» The task: Look below for the line containing "Model this scene"; from there through the line containing "tc = nt.nodes.new('ShaderNodeTexCoord')", both lines included, please set down each line exactly and nothing else.

» Input data:
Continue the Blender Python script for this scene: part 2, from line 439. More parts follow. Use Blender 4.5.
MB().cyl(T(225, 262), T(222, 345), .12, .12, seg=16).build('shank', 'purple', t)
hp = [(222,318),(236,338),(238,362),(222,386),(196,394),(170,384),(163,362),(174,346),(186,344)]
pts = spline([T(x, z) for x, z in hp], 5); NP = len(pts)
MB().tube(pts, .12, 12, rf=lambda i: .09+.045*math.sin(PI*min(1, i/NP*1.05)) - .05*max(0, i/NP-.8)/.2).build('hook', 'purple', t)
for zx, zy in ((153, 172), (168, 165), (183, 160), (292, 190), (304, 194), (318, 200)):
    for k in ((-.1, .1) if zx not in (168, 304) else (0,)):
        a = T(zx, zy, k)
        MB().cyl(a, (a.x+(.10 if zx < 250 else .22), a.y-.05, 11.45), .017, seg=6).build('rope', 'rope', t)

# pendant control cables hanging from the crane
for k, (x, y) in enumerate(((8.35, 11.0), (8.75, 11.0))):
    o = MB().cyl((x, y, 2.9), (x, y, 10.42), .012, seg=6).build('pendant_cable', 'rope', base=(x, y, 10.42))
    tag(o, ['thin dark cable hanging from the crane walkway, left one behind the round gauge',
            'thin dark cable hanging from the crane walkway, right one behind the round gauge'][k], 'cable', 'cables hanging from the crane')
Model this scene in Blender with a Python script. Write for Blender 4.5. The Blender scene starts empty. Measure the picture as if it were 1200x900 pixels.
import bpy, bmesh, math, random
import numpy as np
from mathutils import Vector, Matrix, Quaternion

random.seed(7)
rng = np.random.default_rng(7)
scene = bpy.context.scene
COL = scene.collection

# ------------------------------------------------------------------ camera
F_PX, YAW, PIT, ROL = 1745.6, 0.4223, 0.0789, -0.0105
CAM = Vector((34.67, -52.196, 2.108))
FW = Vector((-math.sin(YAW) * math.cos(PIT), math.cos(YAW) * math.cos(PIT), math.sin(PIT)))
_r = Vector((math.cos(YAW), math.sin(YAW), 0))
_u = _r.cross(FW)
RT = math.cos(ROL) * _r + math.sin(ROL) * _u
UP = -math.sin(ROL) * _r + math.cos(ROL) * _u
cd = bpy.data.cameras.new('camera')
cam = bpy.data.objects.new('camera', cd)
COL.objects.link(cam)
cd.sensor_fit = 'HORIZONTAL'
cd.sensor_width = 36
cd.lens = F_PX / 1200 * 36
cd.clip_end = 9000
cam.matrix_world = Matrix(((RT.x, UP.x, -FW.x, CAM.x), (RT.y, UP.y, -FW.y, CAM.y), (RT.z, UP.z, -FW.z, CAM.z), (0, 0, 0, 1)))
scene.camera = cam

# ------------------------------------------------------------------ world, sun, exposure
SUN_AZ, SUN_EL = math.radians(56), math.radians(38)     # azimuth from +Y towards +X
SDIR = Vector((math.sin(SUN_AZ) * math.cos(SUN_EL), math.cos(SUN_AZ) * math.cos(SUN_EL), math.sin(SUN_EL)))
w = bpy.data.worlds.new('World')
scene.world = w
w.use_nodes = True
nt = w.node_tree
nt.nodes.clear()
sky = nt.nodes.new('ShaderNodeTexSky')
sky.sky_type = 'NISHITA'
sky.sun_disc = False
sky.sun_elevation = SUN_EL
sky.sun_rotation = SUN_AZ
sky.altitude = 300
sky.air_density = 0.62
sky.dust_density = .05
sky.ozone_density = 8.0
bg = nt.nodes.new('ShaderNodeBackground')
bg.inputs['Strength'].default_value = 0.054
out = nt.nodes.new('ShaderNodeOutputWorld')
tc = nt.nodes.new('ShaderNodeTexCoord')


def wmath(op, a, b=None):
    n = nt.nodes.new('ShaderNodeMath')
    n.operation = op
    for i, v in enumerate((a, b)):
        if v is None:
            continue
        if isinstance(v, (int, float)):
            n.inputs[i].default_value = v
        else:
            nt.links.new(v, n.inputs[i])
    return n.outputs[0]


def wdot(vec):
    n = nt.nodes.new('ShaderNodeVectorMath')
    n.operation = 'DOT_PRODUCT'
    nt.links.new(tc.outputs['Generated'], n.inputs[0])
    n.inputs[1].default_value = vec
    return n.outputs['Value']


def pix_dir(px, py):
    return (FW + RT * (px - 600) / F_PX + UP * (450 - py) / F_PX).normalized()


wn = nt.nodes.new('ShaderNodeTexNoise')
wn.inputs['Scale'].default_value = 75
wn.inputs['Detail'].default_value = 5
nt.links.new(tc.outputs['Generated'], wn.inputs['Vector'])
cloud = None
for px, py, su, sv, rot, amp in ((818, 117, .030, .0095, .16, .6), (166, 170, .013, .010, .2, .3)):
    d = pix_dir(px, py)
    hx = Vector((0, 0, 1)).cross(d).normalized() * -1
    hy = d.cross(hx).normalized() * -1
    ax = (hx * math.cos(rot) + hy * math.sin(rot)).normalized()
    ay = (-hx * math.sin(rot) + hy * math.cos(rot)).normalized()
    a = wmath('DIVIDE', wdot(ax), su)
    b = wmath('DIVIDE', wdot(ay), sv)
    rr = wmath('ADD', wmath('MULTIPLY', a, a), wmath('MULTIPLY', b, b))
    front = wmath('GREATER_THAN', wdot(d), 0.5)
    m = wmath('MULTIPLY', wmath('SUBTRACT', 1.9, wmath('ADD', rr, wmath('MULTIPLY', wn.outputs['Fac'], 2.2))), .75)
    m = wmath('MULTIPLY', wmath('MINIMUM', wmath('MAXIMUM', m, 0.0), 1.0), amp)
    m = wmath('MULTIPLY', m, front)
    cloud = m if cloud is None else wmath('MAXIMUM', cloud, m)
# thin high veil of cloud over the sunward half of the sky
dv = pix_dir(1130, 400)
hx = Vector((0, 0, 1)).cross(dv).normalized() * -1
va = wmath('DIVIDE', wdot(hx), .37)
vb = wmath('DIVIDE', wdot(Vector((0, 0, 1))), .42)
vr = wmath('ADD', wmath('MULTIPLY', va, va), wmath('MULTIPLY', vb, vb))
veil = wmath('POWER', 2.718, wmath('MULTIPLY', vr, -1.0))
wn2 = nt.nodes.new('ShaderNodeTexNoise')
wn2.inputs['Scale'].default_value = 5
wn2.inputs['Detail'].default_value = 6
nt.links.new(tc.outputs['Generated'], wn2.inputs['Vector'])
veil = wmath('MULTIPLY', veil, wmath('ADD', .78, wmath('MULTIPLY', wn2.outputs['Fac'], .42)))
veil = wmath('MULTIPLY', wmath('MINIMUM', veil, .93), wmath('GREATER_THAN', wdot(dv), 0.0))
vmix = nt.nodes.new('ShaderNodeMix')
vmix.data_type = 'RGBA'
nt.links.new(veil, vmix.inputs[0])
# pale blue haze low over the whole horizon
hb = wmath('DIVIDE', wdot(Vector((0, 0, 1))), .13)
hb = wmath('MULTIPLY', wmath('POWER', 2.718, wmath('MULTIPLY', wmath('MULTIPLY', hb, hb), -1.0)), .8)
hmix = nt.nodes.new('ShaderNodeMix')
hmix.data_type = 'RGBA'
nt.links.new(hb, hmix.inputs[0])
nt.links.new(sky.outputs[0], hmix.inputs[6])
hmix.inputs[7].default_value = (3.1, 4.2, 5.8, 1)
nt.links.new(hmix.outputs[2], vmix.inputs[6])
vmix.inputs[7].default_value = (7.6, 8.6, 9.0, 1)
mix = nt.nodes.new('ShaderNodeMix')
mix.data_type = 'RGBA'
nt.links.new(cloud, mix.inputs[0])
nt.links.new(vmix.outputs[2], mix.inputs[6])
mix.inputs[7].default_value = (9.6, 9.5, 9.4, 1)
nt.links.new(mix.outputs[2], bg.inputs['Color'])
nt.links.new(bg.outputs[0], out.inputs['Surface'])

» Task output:
Model this scene in Blender with a Python script. Write for Blender 4.5. The Blender scene starts empty. Measure the picture as if it were 1200x900 pixels.
import bpy, bmesh, math, random
import numpy as np
from mathutils import Vector, Matrix, Quaternion

random.seed(7)
rng = np.random.default_rng(7)
scene = bpy.context.scene
COL = scene.collection

# ------------------------------------------------------------------ camera
F_PX, YAW, PIT, ROL = 1745.6, 0.4223, 0.0789, -0.0105
CAM = Vector((34.67, -52.196, 2.108))
FW = Vector((-math.sin(YAW) * math.cos(PIT), math.cos(YAW) * math.cos(PIT), math.sin(PIT)))
_r = Vector((math.cos(YAW), math.sin(YAW), 0))
_u = _r.cross(FW)
RT = math.cos(ROL) * _r + math.sin(ROL) * _u
UP = -math.sin(ROL) * _r + math.cos(ROL) * _u
cd = bpy.data.cameras.new('camera')
cam = bpy.data.objects.new('camera', cd)
COL.objects.link(cam)
cd.sensor_fit = 'HORIZONTAL'
cd.sensor_width = 36
cd.lens = F_PX / 1200 * 36
cd.clip_end = 9000
cam.matrix_world = Matrix(((RT.x, UP.x, -FW.x, CAM.x), (RT.y, UP.y, -FW.y, CAM.y), (RT.z, UP.z, -FW.z, CAM.z), (0, 0, 0, 1)))
scene.camera = cam

# ------------------------------------------------------------------ world, sun, exposure
SUN_AZ, SUN_EL = math.radians(56), math.radians(38)     # azimuth from +Y towards +X
SDIR = Vector((math.sin(SUN_AZ) * math.cos(SUN_EL), math.cos(SUN_AZ) * math.cos(SUN_EL), math.sin(SUN_EL)))
w = bpy.data.worlds.new('World')
scene.world = w
w.use_nodes = True
nt = w.node_tree
nt.nodes.clear()
sky = nt.nodes.new('ShaderNodeTexSky')
sky.sky_type = 'NISHITA'
sky.sun_disc = False
sky.sun_elevation = SUN_EL
sky.sun_rotation = SUN_AZ
sky.altitude = 300
sky.air_density = 0.62
sky.dust_density = .05
sky.ozone_density = 8.0
bg = nt.nodes.new('ShaderNodeBackground')
bg.inputs['Strength'].default_value = 0.054
out = nt.nodes.new('ShaderNodeOutputWorld')
tc = nt.nodes.new('ShaderNodeTexCoord')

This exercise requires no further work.